Release date: 5th January 2009

*And if I wanna get really pedantic about it, I’d say Next Life is more akin to Händel than it is Bach… -

"Next Life: For he’s a jolly good fellow"

Next Life @ Revolver
Oslo, Norway 29th August 2009

Behind what will be standing as one of 2009’s finest albums. Successfully combining sonic as much as visual art since 1999. Responsible for the most ear-shattering concerts you’ll be attending. And you will be attending. This weekend Oslo’s very own Next Life celebrated their ten year anniversary. Considering the young age of their founding members the jubilee came as a surprise to most, but their maturity is plain to see in the perfection that is Next Life’s complete and utter musical destruction.

Hai Nguyen Dinh is the mastermind behind Next Life’s compositions, or as he put it in Dense Magazine upon the release of debut album Electric Violence (2006) «Musically, Next Life is not a collaboration, but more of a fascistic regime to suit my ego and visions». The live concept until recently consisted of the despot himself paired with Tormod Christensen on samples and keyboard. However, this year’s Slottsfjell festival audience saw drummer Anders Hangård included in the line-up for the first time, a success repeated at the ten year anniversary.

Next Life’s concerts are as cruel and harsh as his albums, in fact the live sensation is disturbingly close to the recorded. Add Dinh & co’s adrenalin shock performance, bouncing off the walls of a Revolver filled to the rim, their songs one unexpected slap in the face after the other, perfectly paused just to let you get a whiff of air, take in what train just rammed you front-on, before it hurdles you onwards towards the next station. Along the way you see flickers of lights, followed by explosions of light, then darkness, then cyan, magenta, yellow, blitzkrieg, everything perfectly timed and triggered by the music; another proof of Dinh’s near manic perfection.

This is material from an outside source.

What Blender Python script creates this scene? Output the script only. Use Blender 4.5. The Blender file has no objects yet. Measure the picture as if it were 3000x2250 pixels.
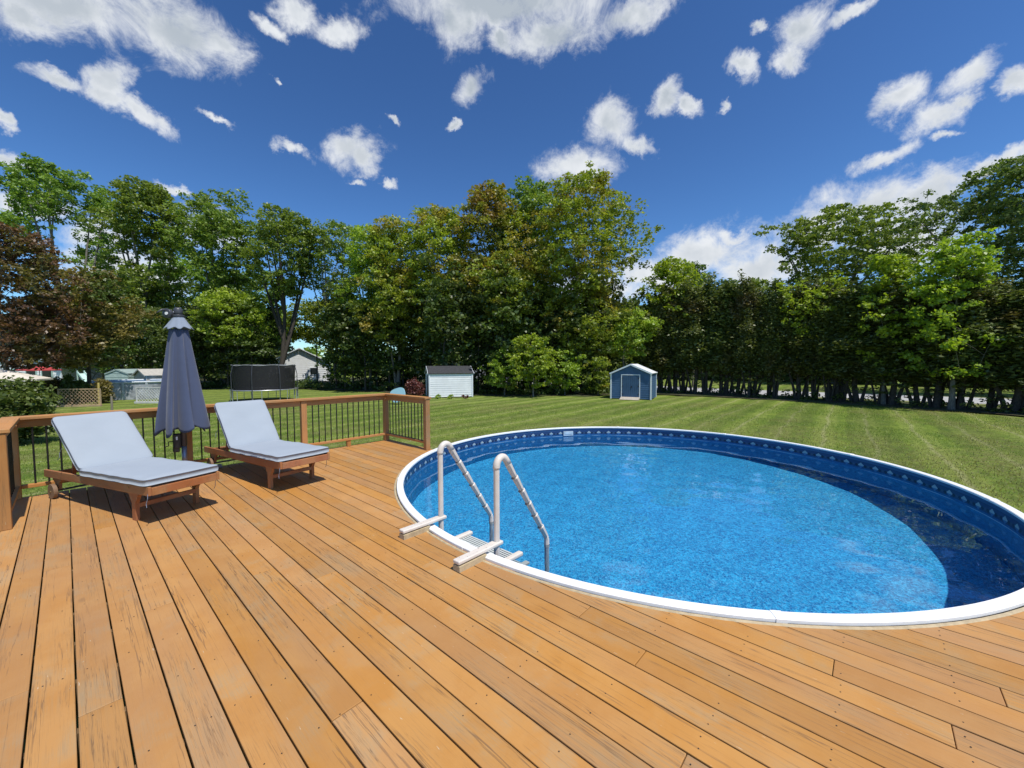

In-between the songs, while tuning, sorting out backing tracks and other ring-a-ding-things bands of this sort needs doing, Hai apologizes for his static behaviour. «If you’re wondering why I’m totally off today, it’s because my back is completely wrecked.» A baffled audience shakes their heads. His physical disability has gone complete unnoticed. «We’re going to play a new song. I’ve been saying that all our latest shows, but that song’s a year old. This one is actually new,» he continues, and off they go again.

And suddenly, as quickly as it struck you, it’s over. A twenty-odd minute set from a band who knows just how to time their lights, songs and shows; the exact algorithm to never make this electro-black-metal-overdose boring. A lesson in how to make an audience want more plenty an indie-band could take upon them. -


Red End - 2000
Elecric Violence - 2006
The Lost Age - 2009
Resurrection EP - 2009



Next Life is a Norwegian hardcore/metal/punk band using the C64 & other vintage computers in their music. Born in 1999.

Exploring limits and maximization of effect has been the key to progress since the beginning of mankind. The tribes who hammered their rocks the hardest without breaking them were the most prosperous and the masters who drove their slaves the hardest without exhausting them built the largest wonders. In a time when human culture is characterised by total immediacy and omnipresent information, Next Life is liberatingly different: A distinct and clear vision in an oblivious culture.